Jean-Marc Dumontet l'affirme : «On a eu la chance de ne jamais avoir de limite sur TF1 et Europe 1, même si l'on a pu avoir des frictions. Je sais que la censure existe mais je ne l'ai jamais subie et il ne faut pas que les humoristes y cèdent. Le devoir de ceux qui en sont victimes est de la refuser. Ce sont des rapports de force normaux dans le journalisme. Regardez Xavier Gorce [dont le dessin publié dans La Matinale du Monde a été suivi d'excuses de la direction du journal].»

Les auditeurs et journalistes maison ont noté que Nicolas Canteloup est le premier à avoir dit à l’antenne qu’une majorité des effectifs de la matinale d'Europe 1 était en grève le lundi 21 juin. Un mouvement pour s’élever contre l’influence grandissante de Vincent Bolloré et de son groupe Canal+ qui opère un rapprochement de la radio avec CNews. Nicolas Canteloup a ironisé sur l’humour d'Éric Zemmour et regretté le départ de Christine Berrou qui a claqué la porte à la suite de la demande de l'équipe du week-end de supprimer dans sa chronique enregistrée une phrase : «Mon papa c’est Éric Zemmour, il aime pas les gens heureux.»

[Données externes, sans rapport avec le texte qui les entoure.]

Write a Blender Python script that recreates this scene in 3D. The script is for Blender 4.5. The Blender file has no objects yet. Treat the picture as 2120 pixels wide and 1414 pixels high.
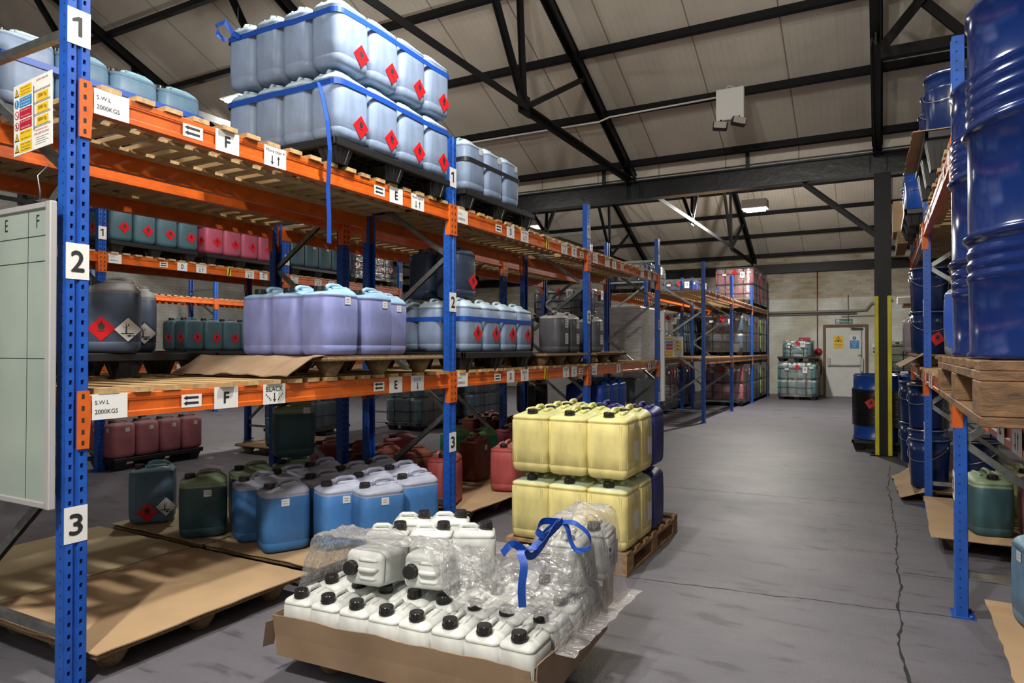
import bpy, math, random
from math import sin, cos, pi, radians as R
from mathutils import Vector, Matrix, noise
random.seed(7)
SC = bpy.context.scene
COL = SC.collection
# ---------------------------------------------------------------- camera, world, lights, exposure
cam = bpy.data.objects.new('camera', bpy.data.cameras.new('camera'))
COL.objects.link(cam)
cam.data.lens = 24.0
cam.data.sensor_width = 36.0
cam.data.clip_start = 0.05
cam.location = (0, 0, 1.42)
cam.rotation_euler = (R(90.61), 0, R(28.34))
SC.camera = cam
w = bpy.data.worlds.new('world'); SC.world = w; w.use_nodes = True
w.node_tree.nodes['Background'].inputs[0].default_value = (0.80, 0.88, 1.0, 1)
w.node_tree.nodes['Background'].inputs[1].default_value = 0.10
SC.view_settings.view_transform = 'Standard'
SC.view_settings.look = 'None'
SC.view_settings.gamma = 1
SC.view_settings.use_curve_mapping = False
SC.view_settings.exposure = -0.10
SC.cycles.use_denoising = True
SC.cycles.max_bounces = 6
SC.cycles.diffuse_bounces = 4
SC.cycles.glossy_bounces = 2
SC.cycles.transmission_bounces = 3
SC.cycles.transparent_max_bounces = 20
SC.cycles.caustics_reflective = False
SC.cycles.caustics_refractive = False
SC.cycles.sample_clamp_indirect = 4
# high-bay lamps hanging in the aisles: (x, y, z, watts)
LAMPS = [(-1.15, -0.7, 4.50, 390), (-1.95, 3.1, 4.50, 195), (-2.45, 16.0, 4.62, 560),
         (-6.6, 5.6, 4.45, 90), (-7.7, 15.3, 4.55, 240), (-11.0, 9.5, 4.5, 260), (3.1, 5.0, 4.5, 60)]
for (lx, ly, lz, lw) in LAMPS:
    ld = bpy.data.lights.new('lamp_light', 'AREA')
    ld.shape = 'RECTANGLE'; ld.size = 0.17; ld.size_y = 0.12; ld.energy = lw * 0.50
    ld.color = (1.0, 0.955, 0.87)
    lo = bpy.data.objects.new('lamp_light', ld); COL.objects.link(lo)
    lo.location = (lx, ly, lz - 0.125)
    # added point fill below each lamp, brightening the roof and vertical faces
    pd = bpy.data.lights.new('lamp_fill', 'POINT'); pd.energy = lw * (0.80 if ly < 10 else 0.50); pd.shadow_soft_size = 0.08; pd.color = (1.0, 0.955, 0.87)
    po = bpy.data.objects.new('lamp_fill', pd); COL.objects.link(po); po.location = (lx, ly, lz - 0.36)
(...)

«Ma réaction a été animale et instrinctive, confie-t-elle. On m'a posé une limite qui ne m'a pas semblée acceptable. Rétrospectivement, ça n'arrange pas ma situation personnelle. J'ai quitté un boulot que j'aimais et une place à l'antenne. Mais si je n'étais pas partie, je ressentirais un mal-être. Ça va faire dix ans que je fais ce métier sur Europe 1 ou RTL, Téva ou France 3, c'est la première fois que j'essuie une censure. Je ne suis pour personne, je tape sur tous ceux qui sont dans l'actu.» Tel est sans doute le paradoxe : les humoristes sont parfois pris au sérieux. «Mais on reste des fabriquants de blagounettes», insiste Guillaume Meurice.